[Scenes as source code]
=-=-=-=-=

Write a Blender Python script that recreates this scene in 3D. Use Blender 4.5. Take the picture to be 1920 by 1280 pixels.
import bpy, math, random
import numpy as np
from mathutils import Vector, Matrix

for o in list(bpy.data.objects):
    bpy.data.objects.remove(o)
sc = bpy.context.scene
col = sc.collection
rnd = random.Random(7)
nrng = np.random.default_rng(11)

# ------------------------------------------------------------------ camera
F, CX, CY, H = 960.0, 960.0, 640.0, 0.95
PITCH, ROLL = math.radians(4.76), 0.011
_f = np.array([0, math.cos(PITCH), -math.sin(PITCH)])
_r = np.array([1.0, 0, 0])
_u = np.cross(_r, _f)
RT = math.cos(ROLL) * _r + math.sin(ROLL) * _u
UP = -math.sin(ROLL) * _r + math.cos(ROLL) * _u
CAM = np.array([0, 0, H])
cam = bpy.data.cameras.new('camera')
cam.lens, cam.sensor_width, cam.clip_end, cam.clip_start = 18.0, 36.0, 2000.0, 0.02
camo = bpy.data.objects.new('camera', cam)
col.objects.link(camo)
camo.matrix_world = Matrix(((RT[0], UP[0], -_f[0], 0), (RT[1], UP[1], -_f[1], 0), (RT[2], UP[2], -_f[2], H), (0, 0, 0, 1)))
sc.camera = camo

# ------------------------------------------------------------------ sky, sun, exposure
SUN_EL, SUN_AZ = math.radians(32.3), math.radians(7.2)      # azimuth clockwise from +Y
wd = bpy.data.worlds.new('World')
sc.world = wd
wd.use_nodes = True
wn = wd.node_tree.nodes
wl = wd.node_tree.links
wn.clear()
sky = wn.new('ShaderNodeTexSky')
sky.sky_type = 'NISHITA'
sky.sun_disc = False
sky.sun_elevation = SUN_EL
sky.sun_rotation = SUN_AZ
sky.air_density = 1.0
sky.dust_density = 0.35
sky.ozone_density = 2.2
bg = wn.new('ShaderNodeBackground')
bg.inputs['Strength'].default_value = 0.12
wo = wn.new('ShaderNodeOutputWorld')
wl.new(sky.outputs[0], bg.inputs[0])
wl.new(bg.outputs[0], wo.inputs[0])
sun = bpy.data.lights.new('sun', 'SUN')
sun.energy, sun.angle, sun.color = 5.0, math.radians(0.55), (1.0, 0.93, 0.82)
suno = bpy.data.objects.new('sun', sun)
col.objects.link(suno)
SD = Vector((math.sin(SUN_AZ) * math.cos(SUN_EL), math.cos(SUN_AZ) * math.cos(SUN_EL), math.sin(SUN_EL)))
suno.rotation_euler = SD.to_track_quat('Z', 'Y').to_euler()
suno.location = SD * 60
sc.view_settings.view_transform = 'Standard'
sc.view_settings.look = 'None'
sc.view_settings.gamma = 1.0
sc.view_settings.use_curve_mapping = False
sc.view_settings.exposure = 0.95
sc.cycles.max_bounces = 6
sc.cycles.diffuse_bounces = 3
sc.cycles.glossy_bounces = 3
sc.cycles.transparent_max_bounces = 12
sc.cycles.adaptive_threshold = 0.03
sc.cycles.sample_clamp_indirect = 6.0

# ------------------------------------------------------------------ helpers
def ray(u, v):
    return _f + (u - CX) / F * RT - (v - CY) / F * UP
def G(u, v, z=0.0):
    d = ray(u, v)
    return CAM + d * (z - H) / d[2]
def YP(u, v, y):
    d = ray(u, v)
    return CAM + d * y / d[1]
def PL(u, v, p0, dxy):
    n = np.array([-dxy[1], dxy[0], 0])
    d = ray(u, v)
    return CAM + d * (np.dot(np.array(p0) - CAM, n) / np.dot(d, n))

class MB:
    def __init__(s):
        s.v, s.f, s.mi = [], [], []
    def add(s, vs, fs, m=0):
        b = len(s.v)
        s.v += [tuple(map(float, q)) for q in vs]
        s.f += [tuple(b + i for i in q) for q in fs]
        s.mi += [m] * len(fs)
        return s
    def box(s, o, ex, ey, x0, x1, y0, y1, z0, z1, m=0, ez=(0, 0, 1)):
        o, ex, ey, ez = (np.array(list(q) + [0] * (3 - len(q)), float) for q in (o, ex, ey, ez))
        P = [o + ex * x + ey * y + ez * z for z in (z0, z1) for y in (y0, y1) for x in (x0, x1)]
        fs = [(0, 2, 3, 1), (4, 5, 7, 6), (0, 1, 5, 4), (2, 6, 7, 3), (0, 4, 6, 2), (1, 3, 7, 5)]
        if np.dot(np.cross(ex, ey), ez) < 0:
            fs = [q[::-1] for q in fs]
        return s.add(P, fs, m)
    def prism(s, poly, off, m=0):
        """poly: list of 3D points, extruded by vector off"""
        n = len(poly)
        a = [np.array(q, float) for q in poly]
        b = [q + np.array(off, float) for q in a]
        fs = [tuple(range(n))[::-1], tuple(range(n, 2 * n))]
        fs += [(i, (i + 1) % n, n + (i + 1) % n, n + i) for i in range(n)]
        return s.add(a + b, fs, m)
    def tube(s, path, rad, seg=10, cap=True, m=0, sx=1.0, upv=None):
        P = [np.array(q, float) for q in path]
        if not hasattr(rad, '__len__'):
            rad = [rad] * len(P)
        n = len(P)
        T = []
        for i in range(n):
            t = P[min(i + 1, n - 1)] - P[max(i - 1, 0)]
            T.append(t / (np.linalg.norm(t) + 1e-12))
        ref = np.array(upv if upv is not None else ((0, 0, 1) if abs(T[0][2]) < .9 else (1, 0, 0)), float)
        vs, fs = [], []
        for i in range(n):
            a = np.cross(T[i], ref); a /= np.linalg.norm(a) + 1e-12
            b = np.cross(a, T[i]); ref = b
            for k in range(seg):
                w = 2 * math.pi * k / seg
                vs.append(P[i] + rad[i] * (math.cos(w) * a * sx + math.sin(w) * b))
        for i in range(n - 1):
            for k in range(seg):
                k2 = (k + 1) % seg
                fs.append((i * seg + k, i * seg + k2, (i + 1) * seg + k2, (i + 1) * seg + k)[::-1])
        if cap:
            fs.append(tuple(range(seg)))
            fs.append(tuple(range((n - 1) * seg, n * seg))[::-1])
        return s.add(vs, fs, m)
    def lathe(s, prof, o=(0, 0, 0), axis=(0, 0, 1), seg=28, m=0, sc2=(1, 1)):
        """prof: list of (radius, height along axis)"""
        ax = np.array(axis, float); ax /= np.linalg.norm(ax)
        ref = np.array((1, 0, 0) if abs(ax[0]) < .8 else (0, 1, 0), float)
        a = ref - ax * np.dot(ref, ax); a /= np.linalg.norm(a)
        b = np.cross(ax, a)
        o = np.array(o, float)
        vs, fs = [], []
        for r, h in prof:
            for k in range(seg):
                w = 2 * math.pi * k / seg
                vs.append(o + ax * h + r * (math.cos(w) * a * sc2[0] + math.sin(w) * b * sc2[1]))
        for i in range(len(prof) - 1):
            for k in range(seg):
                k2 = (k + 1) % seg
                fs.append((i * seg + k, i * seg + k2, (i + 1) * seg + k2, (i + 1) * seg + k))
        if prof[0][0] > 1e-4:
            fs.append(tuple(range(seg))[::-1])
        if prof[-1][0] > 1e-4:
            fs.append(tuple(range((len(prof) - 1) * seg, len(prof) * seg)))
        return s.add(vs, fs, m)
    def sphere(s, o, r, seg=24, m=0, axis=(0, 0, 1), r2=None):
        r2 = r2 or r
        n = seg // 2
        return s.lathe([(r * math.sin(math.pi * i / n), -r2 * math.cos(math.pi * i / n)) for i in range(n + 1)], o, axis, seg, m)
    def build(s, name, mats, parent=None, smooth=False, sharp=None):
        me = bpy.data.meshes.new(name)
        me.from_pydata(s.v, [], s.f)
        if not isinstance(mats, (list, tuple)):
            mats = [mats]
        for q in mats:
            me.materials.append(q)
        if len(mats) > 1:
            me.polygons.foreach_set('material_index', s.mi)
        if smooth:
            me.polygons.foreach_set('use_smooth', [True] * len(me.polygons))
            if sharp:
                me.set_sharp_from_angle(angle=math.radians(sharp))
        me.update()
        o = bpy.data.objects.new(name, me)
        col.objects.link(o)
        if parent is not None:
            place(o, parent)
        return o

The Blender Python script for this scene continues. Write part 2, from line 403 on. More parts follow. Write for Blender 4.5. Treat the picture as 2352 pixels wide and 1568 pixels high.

=-=-=-=-=

TASK DESCRIPTION: Take the entries above and copy them exactly from the first line through the line with "nrng = np.random.default_rng(11)"; leave out every line after it.

RESULT OF THE TASK:
Write a Blender Python script that recreates this scene in 3D. Use Blender 4.5. Take the picture to be 1920 by 1280 pixels.
import bpy, math, random
import numpy as np
from mathutils import Vector, Matrix

for o in list(bpy.data.objects):
    bpy.data.objects.remove(o)
sc = bpy.context.scene
col = sc.collection
rnd = random.Random(7)
nrng = np.random.default_rng(11)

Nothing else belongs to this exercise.